--- START Data section ---
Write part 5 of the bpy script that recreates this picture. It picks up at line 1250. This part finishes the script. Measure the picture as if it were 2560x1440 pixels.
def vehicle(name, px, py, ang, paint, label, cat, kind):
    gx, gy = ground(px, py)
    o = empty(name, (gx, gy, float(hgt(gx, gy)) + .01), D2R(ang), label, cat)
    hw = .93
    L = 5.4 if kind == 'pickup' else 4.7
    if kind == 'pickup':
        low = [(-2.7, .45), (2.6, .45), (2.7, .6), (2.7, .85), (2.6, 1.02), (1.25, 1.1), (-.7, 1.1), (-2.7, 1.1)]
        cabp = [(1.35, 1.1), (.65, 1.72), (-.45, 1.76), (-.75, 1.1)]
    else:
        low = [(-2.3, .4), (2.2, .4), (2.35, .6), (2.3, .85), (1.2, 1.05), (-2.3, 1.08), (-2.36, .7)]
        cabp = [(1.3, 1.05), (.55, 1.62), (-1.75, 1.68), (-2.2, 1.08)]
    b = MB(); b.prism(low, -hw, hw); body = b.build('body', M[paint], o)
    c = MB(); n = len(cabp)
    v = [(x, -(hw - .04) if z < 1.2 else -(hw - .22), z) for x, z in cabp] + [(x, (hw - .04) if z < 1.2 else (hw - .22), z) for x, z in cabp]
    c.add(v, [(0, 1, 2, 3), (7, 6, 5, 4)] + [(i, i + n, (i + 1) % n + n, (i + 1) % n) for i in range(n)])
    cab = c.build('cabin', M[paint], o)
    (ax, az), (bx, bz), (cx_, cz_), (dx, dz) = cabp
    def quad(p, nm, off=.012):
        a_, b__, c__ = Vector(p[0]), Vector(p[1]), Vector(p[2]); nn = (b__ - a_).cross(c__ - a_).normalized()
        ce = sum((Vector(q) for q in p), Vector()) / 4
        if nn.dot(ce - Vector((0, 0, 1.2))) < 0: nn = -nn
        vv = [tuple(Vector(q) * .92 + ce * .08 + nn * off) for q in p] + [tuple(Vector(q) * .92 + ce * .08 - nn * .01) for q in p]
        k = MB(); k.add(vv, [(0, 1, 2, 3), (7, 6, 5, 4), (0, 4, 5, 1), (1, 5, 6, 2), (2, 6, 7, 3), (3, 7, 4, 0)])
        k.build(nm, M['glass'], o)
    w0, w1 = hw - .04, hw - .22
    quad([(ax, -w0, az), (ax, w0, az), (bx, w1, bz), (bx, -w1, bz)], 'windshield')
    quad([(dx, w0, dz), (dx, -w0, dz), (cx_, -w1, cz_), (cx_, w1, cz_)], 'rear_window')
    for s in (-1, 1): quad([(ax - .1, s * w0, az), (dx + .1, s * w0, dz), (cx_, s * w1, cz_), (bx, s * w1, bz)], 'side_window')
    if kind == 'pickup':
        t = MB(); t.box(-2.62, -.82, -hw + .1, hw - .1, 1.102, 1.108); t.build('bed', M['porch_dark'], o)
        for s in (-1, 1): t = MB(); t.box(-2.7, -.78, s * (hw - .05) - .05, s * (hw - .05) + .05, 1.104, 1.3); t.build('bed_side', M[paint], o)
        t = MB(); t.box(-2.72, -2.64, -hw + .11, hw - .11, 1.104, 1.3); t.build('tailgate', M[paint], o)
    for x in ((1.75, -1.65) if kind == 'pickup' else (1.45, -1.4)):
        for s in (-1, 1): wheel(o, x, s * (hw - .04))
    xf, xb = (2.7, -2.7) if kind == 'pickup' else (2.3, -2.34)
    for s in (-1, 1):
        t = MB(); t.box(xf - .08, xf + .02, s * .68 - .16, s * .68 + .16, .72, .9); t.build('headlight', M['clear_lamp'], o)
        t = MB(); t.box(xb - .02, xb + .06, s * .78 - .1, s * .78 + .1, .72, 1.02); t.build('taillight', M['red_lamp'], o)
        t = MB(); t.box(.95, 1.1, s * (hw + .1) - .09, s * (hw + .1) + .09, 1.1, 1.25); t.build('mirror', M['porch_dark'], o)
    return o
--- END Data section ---
Goal: Retype the listing exactly, in full.

Exercise solution:
Write part 5 of the bpy script that recreates this picture. It picks up at line 1250. This part finishes the script. Measure the picture as if it were 2560x1440 pixels.
def vehicle(name, px, py, ang, paint, label, cat, kind):
    gx, gy = ground(px, py)
    o = empty(name, (gx, gy, float(hgt(gx, gy)) + .01), D2R(ang), label, cat)
    hw = .93
    L = 5.4 if kind == 'pickup' else 4.7
    if kind == 'pickup':
        low = [(-2.7, .45), (2.6, .45), (2.7, .6), (2.7, .85), (2.6, 1.02), (1.25, 1.1), (-.7, 1.1), (-2.7, 1.1)]
        cabp = [(1.35, 1.1), (.65, 1.72), (-.45, 1.76), (-.75, 1.1)]
    else:
        low = [(-2.3, .4), (2.2, .4), (2.35, .6), (2.3, .85), (1.2, 1.05), (-2.3, 1.08), (-2.36, .7)]
        cabp = [(1.3, 1.05), (.55, 1.62), (-1.75, 1.68), (-2.2, 1.08)]
    b = MB(); b.prism(low, -hw, hw); body = b.build('body', M[paint], o)
    c = MB(); n = len(cabp)
    v = [(x, -(hw - .04) if z < 1.2 else -(hw - .22), z) for x, z in cabp] + [(x, (hw - .04) if z < 1.2 else (hw - .22), z) for x, z in cabp]
    c.add(v, [(0, 1, 2, 3), (7, 6, 5, 4)] + [(i, i + n, (i + 1) % n + n, (i + 1) % n) for i in range(n)])
    cab = c.build('cabin', M[paint], o)
    (ax, az), (bx, bz), (cx_, cz_), (dx, dz) = cabp
    def quad(p, nm, off=.012):
        a_, b__, c__ = Vector(p[0]), Vector(p[1]), Vector(p[2]); nn = (b__ - a_).cross(c__ - a_).normalized()
        ce = sum((Vector(q) for q in p), Vector()) / 4
        if nn.dot(ce - Vector((0, 0, 1.2))) < 0: nn = -nn
        vv = [tuple(Vector(q) * .92 + ce * .08 + nn * off) for q in p] + [tuple(Vector(q) * .92 + ce * .08 - nn * .01) for q in p]
        k = MB(); k.add(vv, [(0, 1, 2, 3), (7, 6, 5, 4), (0, 4, 5, 1), (1, 5, 6, 2), (2, 6, 7, 3), (3, 7, 4, 0)])
        k.build(nm, M['glass'], o)
    w0, w1 = hw - .04, hw - .22
    quad([(ax, -w0, az), (ax, w0, az), (bx, w1, bz), (bx, -w1, bz)], 'windshield')
    quad([(dx, w0, dz), (dx, -w0, dz), (cx_, -w1, cz_), (cx_, w1, cz_)], 'rear_window')
    for s in (-1, 1): quad([(ax - .1, s * w0, az), (dx + .1, s * w0, dz), (cx_, s * w1, cz_), (bx, s * w1, bz)], 'side_window')
    if kind == 'pickup':
        t = MB(); t.box(-2.62, -.82, -hw + .1, hw - .1, 1.102, 1.108); t.build('bed', M['porch_dark'], o)
        for s in (-1, 1): t = MB(); t.box(-2.7, -.78, s * (hw - .05) - .05, s * (hw - .05) + .05, 1.104, 1.3); t.build('bed_side', M[paint], o)
        t = MB(); t.box(-2.72, -2.64, -hw + .11, hw - .11, 1.104, 1.3); t.build('tailgate', M[paint], o)
    for x in ((1.75, -1.65) if kind == 'pickup' else (1.45, -1.4)):
        for s in (-1, 1): wheel(o, x, s * (hw - .04))
    xf, xb = (2.7, -2.7) if kind == 'pickup' else (2.3, -2.34)
    for s in (-1, 1):
        t = MB(); t.box(xf - .08, xf + .02, s * .68 - .16, s * .68 + .16, .72, .9); t.build('headlight', M['clear_lamp'], o)
        t = MB(); t.box(xb - .02, xb + .06, s * .78 - .1, s * .78 + .1, .72, 1.02); t.build('taillight', M['red_lamp'], o)
        t = MB(); t.box(.95, 1.1, s * (hw + .1) - .09, s * (hw + .1) + .09, 1.1, 1.25); t.build('mirror', M['porch_dark'], o)
    return o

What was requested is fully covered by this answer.